## Instructions for the task
Extract and list every line that contains the word "pixels".
[START Data section]
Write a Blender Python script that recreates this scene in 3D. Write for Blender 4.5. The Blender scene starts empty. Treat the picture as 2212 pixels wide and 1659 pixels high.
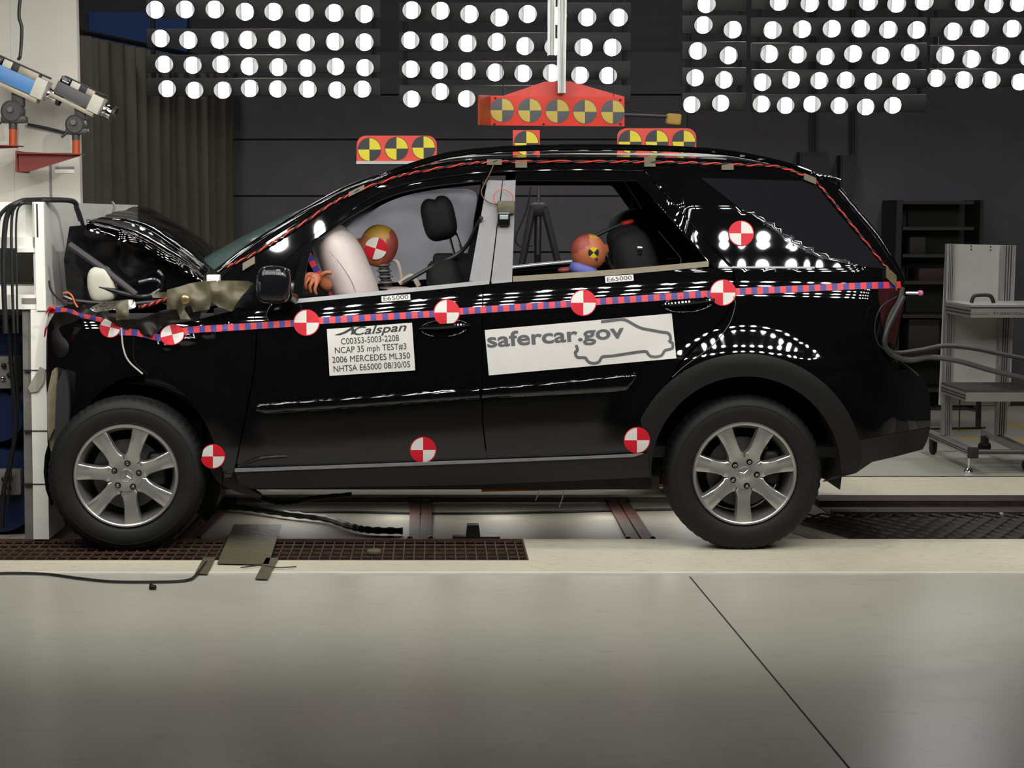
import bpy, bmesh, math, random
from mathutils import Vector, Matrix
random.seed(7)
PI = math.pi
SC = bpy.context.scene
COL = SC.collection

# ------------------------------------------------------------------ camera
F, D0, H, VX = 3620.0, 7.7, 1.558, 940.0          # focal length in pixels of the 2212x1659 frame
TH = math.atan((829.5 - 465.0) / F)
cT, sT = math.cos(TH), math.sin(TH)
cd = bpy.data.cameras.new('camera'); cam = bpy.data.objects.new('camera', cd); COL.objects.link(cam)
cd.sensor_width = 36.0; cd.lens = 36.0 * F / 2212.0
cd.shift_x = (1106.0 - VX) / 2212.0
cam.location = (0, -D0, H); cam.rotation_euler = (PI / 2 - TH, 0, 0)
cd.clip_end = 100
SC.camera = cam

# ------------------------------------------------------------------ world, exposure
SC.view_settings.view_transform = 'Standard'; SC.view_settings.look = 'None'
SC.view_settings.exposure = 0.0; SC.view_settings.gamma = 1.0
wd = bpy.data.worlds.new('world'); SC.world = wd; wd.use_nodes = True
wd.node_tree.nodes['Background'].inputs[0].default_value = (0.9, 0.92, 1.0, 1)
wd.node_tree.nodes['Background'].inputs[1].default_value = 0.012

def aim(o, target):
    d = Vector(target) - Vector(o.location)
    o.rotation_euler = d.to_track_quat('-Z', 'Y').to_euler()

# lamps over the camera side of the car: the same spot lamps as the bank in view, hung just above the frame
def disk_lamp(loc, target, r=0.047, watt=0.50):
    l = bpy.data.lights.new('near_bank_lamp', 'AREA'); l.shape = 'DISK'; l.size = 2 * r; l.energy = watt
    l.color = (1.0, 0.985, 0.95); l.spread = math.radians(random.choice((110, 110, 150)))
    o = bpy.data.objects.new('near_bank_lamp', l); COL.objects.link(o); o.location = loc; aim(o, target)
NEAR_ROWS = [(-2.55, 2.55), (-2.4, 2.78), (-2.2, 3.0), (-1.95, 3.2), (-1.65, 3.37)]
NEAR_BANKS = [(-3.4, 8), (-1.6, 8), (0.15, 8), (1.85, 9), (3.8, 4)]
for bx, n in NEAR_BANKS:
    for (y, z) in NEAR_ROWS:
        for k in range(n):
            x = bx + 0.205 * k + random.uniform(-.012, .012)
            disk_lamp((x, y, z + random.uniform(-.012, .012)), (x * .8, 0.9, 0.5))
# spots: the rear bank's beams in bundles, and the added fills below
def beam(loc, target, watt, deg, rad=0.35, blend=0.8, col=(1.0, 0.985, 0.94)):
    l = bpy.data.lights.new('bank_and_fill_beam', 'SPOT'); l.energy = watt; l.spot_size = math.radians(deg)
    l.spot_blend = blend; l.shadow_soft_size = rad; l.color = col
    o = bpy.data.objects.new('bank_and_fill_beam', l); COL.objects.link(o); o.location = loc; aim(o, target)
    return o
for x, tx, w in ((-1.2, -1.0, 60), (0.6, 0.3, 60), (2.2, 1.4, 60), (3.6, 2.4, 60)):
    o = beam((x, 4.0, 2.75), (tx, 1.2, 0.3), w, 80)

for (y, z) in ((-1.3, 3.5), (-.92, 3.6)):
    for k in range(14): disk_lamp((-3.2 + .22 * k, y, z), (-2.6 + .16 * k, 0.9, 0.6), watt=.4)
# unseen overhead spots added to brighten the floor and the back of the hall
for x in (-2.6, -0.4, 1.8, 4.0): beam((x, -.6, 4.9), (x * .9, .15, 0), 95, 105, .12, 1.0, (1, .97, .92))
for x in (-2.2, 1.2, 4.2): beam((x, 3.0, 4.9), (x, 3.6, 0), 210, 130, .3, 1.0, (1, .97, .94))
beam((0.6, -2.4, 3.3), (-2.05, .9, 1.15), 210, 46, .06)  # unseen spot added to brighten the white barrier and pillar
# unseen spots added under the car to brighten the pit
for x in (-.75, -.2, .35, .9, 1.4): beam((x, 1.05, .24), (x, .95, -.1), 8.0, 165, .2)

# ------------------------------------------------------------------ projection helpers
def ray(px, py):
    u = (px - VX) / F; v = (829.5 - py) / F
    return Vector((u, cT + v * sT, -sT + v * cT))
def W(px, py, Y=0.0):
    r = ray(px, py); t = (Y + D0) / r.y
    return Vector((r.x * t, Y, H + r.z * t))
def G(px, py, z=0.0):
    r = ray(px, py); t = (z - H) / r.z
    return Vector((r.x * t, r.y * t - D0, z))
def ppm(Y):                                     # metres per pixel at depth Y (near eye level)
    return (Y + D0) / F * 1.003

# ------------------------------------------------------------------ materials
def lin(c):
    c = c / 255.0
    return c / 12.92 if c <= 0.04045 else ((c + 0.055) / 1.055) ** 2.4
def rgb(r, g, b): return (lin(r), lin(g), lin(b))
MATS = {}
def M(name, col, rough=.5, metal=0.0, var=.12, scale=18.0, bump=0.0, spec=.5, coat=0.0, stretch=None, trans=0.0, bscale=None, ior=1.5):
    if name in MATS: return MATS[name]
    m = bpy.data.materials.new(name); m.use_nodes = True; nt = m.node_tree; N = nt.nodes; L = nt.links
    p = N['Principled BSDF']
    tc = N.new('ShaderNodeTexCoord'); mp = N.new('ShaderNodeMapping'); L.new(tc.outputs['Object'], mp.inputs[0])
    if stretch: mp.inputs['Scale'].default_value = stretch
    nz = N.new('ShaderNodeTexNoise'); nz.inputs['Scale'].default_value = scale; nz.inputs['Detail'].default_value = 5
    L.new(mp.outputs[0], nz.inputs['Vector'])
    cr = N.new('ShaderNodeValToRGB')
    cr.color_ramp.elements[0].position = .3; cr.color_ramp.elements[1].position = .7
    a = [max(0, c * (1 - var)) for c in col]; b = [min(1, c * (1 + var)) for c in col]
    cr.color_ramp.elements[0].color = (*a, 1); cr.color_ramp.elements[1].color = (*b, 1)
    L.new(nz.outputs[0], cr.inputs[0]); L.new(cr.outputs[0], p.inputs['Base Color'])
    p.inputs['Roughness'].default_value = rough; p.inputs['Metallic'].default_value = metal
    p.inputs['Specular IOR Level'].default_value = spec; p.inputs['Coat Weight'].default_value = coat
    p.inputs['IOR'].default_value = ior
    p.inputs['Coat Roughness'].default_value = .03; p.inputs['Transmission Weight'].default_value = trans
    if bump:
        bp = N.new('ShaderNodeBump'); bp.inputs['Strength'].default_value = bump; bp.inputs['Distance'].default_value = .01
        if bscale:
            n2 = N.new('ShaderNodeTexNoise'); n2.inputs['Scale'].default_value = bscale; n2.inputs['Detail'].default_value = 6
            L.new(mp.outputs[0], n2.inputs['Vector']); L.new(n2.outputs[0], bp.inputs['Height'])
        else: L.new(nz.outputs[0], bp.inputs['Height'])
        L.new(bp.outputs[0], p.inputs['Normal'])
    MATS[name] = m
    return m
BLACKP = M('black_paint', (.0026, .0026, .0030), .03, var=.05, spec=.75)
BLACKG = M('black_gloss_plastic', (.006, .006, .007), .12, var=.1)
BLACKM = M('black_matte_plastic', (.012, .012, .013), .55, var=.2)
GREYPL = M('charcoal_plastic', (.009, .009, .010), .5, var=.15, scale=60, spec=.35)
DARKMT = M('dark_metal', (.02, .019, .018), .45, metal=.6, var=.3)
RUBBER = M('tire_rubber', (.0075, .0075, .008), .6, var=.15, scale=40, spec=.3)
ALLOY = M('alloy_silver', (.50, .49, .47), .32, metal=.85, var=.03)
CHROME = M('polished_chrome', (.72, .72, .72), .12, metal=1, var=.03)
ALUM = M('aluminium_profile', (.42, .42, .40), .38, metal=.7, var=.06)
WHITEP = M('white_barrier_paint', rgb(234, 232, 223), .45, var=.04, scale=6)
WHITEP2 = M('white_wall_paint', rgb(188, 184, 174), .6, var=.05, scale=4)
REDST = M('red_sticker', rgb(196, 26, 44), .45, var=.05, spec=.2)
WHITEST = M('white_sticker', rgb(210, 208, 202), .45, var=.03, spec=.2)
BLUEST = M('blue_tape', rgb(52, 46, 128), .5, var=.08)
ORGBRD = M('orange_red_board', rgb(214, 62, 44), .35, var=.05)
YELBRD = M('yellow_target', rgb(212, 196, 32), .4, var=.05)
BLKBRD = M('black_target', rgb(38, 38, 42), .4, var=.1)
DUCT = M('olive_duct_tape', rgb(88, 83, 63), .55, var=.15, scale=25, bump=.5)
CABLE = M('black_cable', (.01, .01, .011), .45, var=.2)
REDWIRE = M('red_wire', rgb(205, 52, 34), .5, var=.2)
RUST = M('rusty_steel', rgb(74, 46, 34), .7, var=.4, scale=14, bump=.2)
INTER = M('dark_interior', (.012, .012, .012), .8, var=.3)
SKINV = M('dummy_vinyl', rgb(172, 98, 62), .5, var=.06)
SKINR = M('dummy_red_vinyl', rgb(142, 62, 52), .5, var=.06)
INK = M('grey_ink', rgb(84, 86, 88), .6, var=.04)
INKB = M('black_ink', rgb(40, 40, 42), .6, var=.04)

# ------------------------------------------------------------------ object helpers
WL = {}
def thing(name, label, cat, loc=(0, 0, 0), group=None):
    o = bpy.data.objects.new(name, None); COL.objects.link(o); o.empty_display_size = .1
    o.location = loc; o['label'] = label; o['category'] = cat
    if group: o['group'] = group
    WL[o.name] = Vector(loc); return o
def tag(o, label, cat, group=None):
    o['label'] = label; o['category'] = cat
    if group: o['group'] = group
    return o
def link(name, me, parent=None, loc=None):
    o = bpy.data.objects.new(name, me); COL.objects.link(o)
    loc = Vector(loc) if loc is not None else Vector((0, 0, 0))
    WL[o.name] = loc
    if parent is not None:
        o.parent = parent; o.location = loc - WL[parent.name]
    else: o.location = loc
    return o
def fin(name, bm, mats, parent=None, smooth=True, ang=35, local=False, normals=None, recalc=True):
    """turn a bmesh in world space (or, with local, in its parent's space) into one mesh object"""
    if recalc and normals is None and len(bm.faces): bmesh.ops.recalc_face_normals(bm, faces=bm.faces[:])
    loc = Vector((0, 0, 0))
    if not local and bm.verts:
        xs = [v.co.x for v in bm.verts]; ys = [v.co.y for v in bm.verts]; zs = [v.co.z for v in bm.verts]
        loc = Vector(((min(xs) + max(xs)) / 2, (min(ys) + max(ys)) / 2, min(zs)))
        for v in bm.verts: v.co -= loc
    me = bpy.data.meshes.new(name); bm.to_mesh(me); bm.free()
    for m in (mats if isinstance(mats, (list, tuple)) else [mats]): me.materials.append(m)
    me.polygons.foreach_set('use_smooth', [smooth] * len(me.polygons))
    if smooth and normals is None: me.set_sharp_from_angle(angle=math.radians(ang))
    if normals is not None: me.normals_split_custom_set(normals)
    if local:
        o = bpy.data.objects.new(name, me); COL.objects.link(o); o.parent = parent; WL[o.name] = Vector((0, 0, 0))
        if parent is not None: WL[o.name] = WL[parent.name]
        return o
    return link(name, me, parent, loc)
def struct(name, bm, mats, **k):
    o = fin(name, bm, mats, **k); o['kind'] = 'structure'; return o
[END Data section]
## Task solution
Write a Blender Python script that recreates this scene in 3D. Write for Blender 4.5. The Blender scene starts empty. Treat the picture as 2212 pixels wide and 1659 pixels high.
F, D0, H, VX = 3620.0, 7.7, 1.558, 940.0          # focal length in pixels of the 2212x1659 frame